In the Hong Kong newspaper South China Morning Post the other day, writer Unus Alladin said the biggest surprise was Rios still standing in the end. Rios proved to be durable and tough as nails. “Pacquiao’s quickness with his deft hands and his famous footwork shone through,” said Alladin. “Rios tried to land that one big knockout punch time (and) again, hitting the Filipino with solid body shots but Pacquiao was too quick and smart.”

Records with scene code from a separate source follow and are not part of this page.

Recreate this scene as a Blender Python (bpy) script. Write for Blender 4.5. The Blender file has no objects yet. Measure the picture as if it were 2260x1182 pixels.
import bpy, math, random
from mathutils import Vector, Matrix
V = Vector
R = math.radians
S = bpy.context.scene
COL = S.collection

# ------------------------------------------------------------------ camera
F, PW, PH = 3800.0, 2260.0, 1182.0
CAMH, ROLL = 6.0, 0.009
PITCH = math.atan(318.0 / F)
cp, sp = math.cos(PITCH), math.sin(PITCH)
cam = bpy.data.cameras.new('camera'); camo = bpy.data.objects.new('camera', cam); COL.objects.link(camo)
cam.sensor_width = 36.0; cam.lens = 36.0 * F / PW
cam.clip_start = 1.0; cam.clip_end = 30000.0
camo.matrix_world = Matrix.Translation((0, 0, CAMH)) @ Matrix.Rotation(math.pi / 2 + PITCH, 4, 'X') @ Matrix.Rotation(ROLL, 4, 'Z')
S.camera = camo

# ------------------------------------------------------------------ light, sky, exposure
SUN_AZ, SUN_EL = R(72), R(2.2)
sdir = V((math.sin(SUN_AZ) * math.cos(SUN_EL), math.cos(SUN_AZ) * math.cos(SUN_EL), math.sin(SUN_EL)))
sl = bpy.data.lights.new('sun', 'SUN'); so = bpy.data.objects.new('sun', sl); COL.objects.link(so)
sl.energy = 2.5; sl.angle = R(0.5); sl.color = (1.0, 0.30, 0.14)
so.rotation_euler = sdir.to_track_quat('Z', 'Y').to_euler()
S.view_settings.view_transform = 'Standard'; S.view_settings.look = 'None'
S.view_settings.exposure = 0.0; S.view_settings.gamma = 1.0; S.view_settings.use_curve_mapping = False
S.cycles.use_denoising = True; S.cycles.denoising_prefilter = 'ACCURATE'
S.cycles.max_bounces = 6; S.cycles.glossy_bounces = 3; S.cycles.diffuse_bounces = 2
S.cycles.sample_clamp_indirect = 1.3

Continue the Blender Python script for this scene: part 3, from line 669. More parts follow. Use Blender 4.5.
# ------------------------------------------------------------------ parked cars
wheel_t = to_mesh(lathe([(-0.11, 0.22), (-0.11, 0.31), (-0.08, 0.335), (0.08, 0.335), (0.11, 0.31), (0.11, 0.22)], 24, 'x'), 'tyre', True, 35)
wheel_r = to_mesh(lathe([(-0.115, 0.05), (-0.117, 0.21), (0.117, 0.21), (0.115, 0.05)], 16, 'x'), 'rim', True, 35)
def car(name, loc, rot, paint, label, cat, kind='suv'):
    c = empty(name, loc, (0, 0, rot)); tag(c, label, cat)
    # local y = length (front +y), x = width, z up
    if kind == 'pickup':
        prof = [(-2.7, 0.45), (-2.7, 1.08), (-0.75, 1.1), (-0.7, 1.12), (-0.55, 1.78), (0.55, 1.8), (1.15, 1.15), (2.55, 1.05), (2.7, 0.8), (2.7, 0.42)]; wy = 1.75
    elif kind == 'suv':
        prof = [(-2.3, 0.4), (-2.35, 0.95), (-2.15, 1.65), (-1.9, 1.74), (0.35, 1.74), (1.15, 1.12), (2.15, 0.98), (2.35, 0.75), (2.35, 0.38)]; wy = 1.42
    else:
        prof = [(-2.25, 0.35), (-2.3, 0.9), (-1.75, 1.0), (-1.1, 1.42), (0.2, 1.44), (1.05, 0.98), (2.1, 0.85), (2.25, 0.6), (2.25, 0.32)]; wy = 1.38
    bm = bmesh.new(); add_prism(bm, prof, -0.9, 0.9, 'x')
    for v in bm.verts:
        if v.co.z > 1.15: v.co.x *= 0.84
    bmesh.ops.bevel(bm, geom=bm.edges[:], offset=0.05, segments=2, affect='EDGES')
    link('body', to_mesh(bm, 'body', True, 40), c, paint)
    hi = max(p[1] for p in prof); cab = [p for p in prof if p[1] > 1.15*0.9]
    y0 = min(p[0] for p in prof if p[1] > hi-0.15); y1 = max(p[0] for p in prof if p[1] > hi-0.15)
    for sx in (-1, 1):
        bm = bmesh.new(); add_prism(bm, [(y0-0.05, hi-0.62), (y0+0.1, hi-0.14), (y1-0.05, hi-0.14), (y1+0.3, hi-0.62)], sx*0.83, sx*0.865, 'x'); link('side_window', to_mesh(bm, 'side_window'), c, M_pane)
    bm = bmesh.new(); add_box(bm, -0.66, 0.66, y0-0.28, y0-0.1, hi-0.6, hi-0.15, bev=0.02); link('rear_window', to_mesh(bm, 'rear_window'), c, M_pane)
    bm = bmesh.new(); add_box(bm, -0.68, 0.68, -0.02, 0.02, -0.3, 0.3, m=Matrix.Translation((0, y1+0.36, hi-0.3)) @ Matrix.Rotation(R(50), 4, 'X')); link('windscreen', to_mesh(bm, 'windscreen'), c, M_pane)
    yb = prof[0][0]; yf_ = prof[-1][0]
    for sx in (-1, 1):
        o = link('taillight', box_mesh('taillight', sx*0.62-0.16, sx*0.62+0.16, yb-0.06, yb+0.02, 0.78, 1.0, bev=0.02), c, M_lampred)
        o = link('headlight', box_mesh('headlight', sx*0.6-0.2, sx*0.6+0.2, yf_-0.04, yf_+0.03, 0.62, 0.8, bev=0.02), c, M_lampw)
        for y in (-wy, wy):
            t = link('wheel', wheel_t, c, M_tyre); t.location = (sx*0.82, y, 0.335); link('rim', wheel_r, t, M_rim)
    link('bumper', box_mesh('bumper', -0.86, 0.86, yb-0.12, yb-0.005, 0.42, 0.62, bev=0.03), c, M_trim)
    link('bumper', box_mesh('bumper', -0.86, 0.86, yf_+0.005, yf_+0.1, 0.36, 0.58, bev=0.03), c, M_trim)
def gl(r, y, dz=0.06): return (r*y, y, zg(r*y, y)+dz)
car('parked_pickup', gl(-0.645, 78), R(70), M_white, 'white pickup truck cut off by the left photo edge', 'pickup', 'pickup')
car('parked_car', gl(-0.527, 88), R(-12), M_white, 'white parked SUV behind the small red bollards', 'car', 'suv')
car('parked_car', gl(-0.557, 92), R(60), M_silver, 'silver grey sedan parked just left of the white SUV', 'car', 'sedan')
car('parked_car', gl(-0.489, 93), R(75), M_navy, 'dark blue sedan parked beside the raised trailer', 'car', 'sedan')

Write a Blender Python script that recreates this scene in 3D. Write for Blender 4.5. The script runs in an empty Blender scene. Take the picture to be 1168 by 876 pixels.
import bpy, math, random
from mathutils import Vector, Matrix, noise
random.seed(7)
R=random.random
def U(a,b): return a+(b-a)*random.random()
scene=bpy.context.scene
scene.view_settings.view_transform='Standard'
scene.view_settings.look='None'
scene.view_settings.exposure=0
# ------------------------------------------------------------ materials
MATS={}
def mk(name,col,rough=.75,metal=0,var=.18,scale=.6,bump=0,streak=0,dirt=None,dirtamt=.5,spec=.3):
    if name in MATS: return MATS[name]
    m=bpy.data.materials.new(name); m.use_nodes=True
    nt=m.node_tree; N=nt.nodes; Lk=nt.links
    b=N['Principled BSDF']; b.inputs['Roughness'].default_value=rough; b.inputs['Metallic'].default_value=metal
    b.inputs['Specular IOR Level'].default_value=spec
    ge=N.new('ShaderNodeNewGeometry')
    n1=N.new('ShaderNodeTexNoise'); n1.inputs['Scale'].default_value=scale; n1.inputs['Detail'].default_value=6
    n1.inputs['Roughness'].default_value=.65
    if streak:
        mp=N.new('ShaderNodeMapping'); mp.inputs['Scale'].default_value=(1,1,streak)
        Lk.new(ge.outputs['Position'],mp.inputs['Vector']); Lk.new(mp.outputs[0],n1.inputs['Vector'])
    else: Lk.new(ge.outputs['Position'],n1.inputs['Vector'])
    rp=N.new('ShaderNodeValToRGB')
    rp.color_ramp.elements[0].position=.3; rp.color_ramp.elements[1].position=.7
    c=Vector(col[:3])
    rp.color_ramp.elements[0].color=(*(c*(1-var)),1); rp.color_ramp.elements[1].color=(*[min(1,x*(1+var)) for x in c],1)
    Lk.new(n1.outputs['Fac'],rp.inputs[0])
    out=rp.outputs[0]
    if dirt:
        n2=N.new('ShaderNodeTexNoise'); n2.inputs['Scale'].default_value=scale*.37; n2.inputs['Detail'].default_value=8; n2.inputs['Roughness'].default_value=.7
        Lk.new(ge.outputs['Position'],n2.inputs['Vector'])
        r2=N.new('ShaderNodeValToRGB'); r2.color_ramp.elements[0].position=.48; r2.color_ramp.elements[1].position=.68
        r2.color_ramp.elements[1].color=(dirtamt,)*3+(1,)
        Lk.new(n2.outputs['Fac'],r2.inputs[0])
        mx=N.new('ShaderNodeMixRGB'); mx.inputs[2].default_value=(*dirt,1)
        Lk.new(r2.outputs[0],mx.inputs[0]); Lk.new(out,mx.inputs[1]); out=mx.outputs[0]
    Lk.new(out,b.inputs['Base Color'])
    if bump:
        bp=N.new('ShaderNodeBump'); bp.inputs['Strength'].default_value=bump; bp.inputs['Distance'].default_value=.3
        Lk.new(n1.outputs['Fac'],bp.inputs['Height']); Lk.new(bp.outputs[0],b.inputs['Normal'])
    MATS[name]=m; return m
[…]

Rios is in the situation that Pacquiao once was as the loser of two straight. He faces the challenge of coming back from adversity but may not possess the fortitude, determination, skills and heart to rebound like Pacquiao. Rios, the younger fighter, was supposed to be hungrier than Pacquiao because he has won only one world title compared to the Filipino’s eight in different divisions. But as it turned out, Pacquiao was more motivated to win. He sacrificed a lot to convince doubters that he’s far from finished as a fighter. Pacquiao’s mission isn’t over. He wants to put the country on his back and lead it to better times. Beating Rios was a step in the right direction.